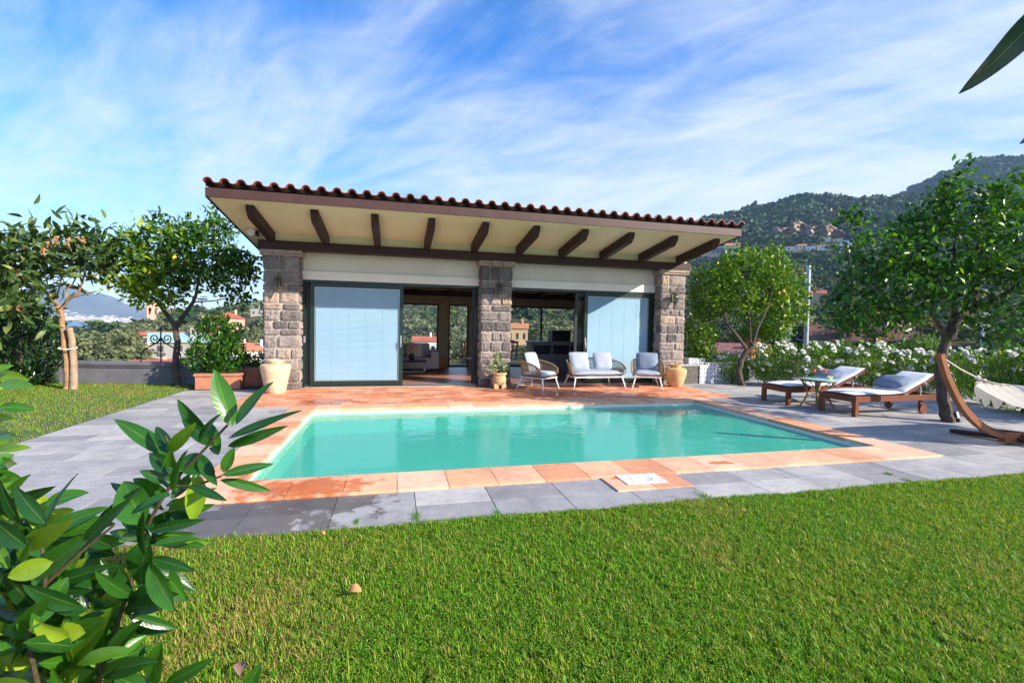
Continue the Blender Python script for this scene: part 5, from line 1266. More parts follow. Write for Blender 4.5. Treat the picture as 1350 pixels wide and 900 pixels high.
for k in range(46):   # whorls along the main stem
    u = random.random(); x_ = 130+u*100; y_ = 905-u*262+random.uniform(-8, 8); a = random.choice([random.uniform(.2, 1.3), random.uniform(1.6, 2.9), random.uniform(-.7, .2)]); Lp = random.uniform(50, 84)
    shrub_leaf(Lf, x_, y_, x_+math.cos(a)*Lp, y_-math.sin(a)*Lp*.8, random.uniform(13, 22), random.uniform(1.17, 1.30), random.choice([.15, .3, .4, .5, .65, .8]), random.uniform(-.1, .1), (random.uniform(-.8, .9), random.uniform(-.2, 1.2)), random.uniform(.05, .25), random.uniform(-.6, .6))
sb0 = atd(120, 1000, 1.2); sb0 = np.array([sb0[0], sb0[1], 0.])
ls_ = empty('laurel_shrub', tuple(sb0), 0, 'glossy broad-leaved laurel shrub in the left foreground reaching over the paving', 'shrub')
Lf.build('foliage', M['laurel'], ls_, sb0)
mb = MB()
def stem(pts, r0, r1):
    sp__ = smooth_path([Vector(atd(a, b_, d_))-Vector(sb0) if a is not None else Vector((0, 0, 0)) for a, b_, d_ in pts], 5); m = len(sp__); mb.tube(sp__, [r0+(r1-r0)*i/(m-1) for i in range(m)], 8)
stem([(None, 0, 0), (130, 905, 1.22), (145, 850, 1.23), (172, 770, 1.23), (192, 700, 1.22), (225, 640, 1.22), (262, 600, 1.22), (300, 560, 1.21)], .0075, .003)
stem([(225, 640, 1.22), (255, 640, 1.21), (292, 627, 1.2)], .004, .0025); stem([(235, 630, 1.22), (228, 600, 1.21), (218, 575, 1.2)], .004, .0025)
stem([(None, 0, 0), (40, 860, 1.12), (60, 770, 1.12), (52, 705, 1.12)], .0065, .003); stem([(60, 770, 1.12), (110, 725, 1.14), (150, 692, 1.16)], .004, .003); stem([(None, 0, 0), (205, 930, 1.2), (204, 900, 1.2)], .006, .004); stem([(None, 0, 0), (320, 940, 1.2), (322, 910, 1.2)], .005, .003)
M['twig'] = mat('laurel_stem', (.06, .045, .02), .6, .4, 30, .3); mb.build('stems', M['twig'], ls_, 'auto')
# second, lighter shrub at far left
L2 = LeafSet(); sb1 = atd(-60, 900, 1.9); sb1 = np.array([sb1[0], sb1[1], 0.])
for k in range(85):
    y_ = random.uniform(485, 680); x_ = random.uniform(-70, 2); a = random.uniform(-.35, 1.1); Lp = random.uniform(28, 52)
    shrub_leaf(L2, x_, y_, x_+math.cos(a)*Lp, y_-math.sin(a)*Lp*.55, random.uniform(11, 18), random.uniform(1.75, 2.1), random.choice([.45, .6, .75, .85, .95]), random.uniform(-.1, .1), (random.uniform(-.6, .6), random.uniform(.2, 1.2)), .12, random.uniform(-.4, .4))
l2 = empty('young_laurel', tuple(sb1), 0, 'lighter yellow-green laurel at the left picture edge above the darker shrub', 'shrub'); L2.build('foliage', M['laurel'], l2, sb1)
mb = MB(); mb.tube([(0, 0, 0), tuple(atd(-45, 700, 1.9)-sb1), tuple(atd(-30, 500, 1.9)-sb1)], [.012, .008, .004], 7); mb.build('stems', M['twig'], l2, 'auto')
# overhanging branch top right
L3 = LeafSet(); ob = atd(1440, -40, 1.0)
L3.add(big_leaf(atd(1400, -12, 1.0), atd(1264, 124, 1.0), 36/F, -fw+CU*.3+CR*.5, .0, -.16, .12, .1, 14)); L3.add(big_leaf(atd(1420, 120, 1.05), atd(1344, 190, 1.05), 30/F, -fw+CR*.5, .1, .1))
for k in range(60):  # unseen leaves added on the sun side to shade the visible leaf
    c_ = atd(random.uniform(1255, 1420), random.uniform(-40, 200), 1.0)+np.array(SUN)*random.uniform(.28, .85); dd_ = RNG.normal(0, 1, 3); dd_ /= np.linalg.norm(dd_)
    if project(c_)[0] < 1420: continue
    L3.add(big_leaf(c_, c_+dd_*.13, .05, np.array(SUN)+RNG.normal(0, .4, 3), .2, .1))
lt = empty('overhanging_branch', tuple(ob), 0, 'dark narrow leaf of an overhanging branch at the upper right corner, with added unseen leaves shading it', 'branch'); L3.build('leaves', M['laurel'], lt, ob)
mb = MB(); mb.tube([(0, 0, 0), tuple(atd(1400, -12, 1.0)-ob)], .004, 6); mb.tube([(0, 0, 0), tuple(atd(1420, 120, 1.05)-ob)], .003, 6); mb.tube([(0, 0, 0), (.3, -.25, .2), (.5, -.5, .3)], [.004, .006, .008], 7); mb.build('twig', M['twig'], lt)

# ================================================================ FAR LANDSCAPE
def lerp_table(cols, R_, px_, s_):
    ks = sorted(cols); px_ = min(max(px_, ks[0]), ks[-1])
    for a, b in zip(ks[:-1], ks[1:]):
        if a <= px_ <= b: f = (px_-a)/(b-a); f = f*f*(3-2*f) if b-a < 120 else f; row_ = [u*(1-f)+v*f for u, v in zip(cols[a], cols[b])]; break
    x = s_*(len(R_)-1); i = min(int(x), len(R_)-2); f = x-i
    return math.exp(math.log(R_[i])*(1-f)+math.log(R_[i+1])*f), row_[i]*(1-f)+row_[i+1]*f
RL = [14, 35, 70, 130, 230, 400]
CL = {-500: [640, 560, 512, 478, 458, 450], 0: [640, 560, 510, 476, 458, 453], 100: [640, 558, 507, 474, 456, 450], 150: [640, 555, 503, 470, 450, 444], 200: [640, 552, 500, 463, 438, 424], 270: [640, 550, 498, 458, 430, 413], 345: [640, 548, 496, 453, 422, 404], 760: [640, 545, 492, 450, 420, 398]}
RR = [16, 40, 75, 115, 170, 290, 500, 820]
CRt = {640: [600, 530, 482, 458, 440, 405, 360, 330], 900: [600, 520, 480, 456, 440, 405, 352, 301], 960: [600, 520, 480, 455, 440, 398, 342, 287], 1000: [600, 520, 480, 455, 438, 392, 335, 276], 1060: [600, 520, 480, 454, 437, 388, 328, 263], 1120: [600, 522, 481, 453, 436, 387, 328, 267], 1180: [600, 522, 482, 452, 436, 388, 328, 266], 1350: [600, 525, 485, 455, 436, 390, 325, 268], 1800: [600, 530, 490, 455, 430, 380, 310, 250]}
RM = [900, 1120, 1380]
CM = {1040: [360, 330, 300], 1120: [350, 310, 280], 1180: [340, 300, 263], 1215: [330, 290, 246], 1250: [330, 280, 229], 1290: [330, 270, 214], 1350: [330, 270, 211], 1500: [330, 260, 205], 1800: [330, 260, 215]}
def sheet(name, cols, R_, px0, px1, nx, ns, m, amp, drop):
    V = []; 
    for j in range(ns+2):
        for i in range(nx+1):
            px_ = px0+(px1-px0)*i/nx
            if j <= ns:
                r, py = lerp_table(cols, R_, px_, j/ns); p = atr(px_, py, r)
                p[2] += amp*r*.01*(math.sin(px_*.05+j*.5)+.6*math.sin(px_*.11-j*.9))*(.3 if j == ns else 1)
            else:
                r, py = lerp_table(cols, R_, px_, 1); p = atr(px_, py, r*1.6); p[2] = drop
            V.append(p)
    Fc = []
    for j in range(ns+1):
        for i in range(nx): a = j*(nx+1)+i; Fc.append((a, a+1, a+nx+2, a+nx+1))
    return npmesh(name, V, Fc, m, None, RNG.random(len(V)), True, 'structure')
t = NT('hillside_ground'); n1 = t.noise(.06, 8, None, .7); M['hill'] = t.done(t.pr(t.ramp(n1, [(.3, (.035, .045, .02)), (.5, (.07, .075, .03)), (.62, (.14, .12, .06)), (.75, (.05, .07, .025))]), .95, None, 0, .1))
sheet('olive_hill', CL, RL, -500, 760, 90, 40, M['hill'], .25, -70)
sheet('valley_slope', CRt, RR, 640, 1800, 110, 60, M['hill'], .2, -20)
sheet('far_mountain', CM, RM, 1040, 1800, 80, 16, M['hill'], .35, 50)
n = 64; Vd = [(300*math.cos(2*math.pi*k/n), 300*math.sin(2*math.pi*k/n), -9.) for k in range(n)]
mb = MB(); mb.add(Vd, [tuple(range(n))]); mb.build('ground', M['hill'], kind='structure')
mb = MB(); mb.box(-14, 15, -12, 13.2, -9.2, -.405); mb.build('garden_terrace', M['parapet'], kind='structure')
t = NT('sea_water'); M['sea'] = t.done(t.pr((.05, .15, .28), .35, t.bump(t.noise(.05, 4), .3, 1.0), 0, .5))
n = 96; Vd = [(6900*math.cos(2*math.pi*k/n), 6900*math.sin(2*math.pi*k/n), -20.) for k in range(n)]
mb = MB(); mb.add(Vd, [tuple(range(n))]); mb.build('sea', M['sea'], kind='structure')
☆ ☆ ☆
PROBLEM TO SOLVE –
List all lines where "picture" occurs.

WRITTEN RESPONSE –
Continue the Blender Python script for this scene: part 5, from line 1266. More parts follow. Write for Blender 4.5. Treat the picture as 1350 pixels wide and 900 pixels high.
l2 = empty('young_laurel', tuple(sb1), 0, 'lighter yellow-green laurel at the left picture edge above the darker shrub', 'shrub'); L2.build('foliage', M['laurel'], l2, sb1)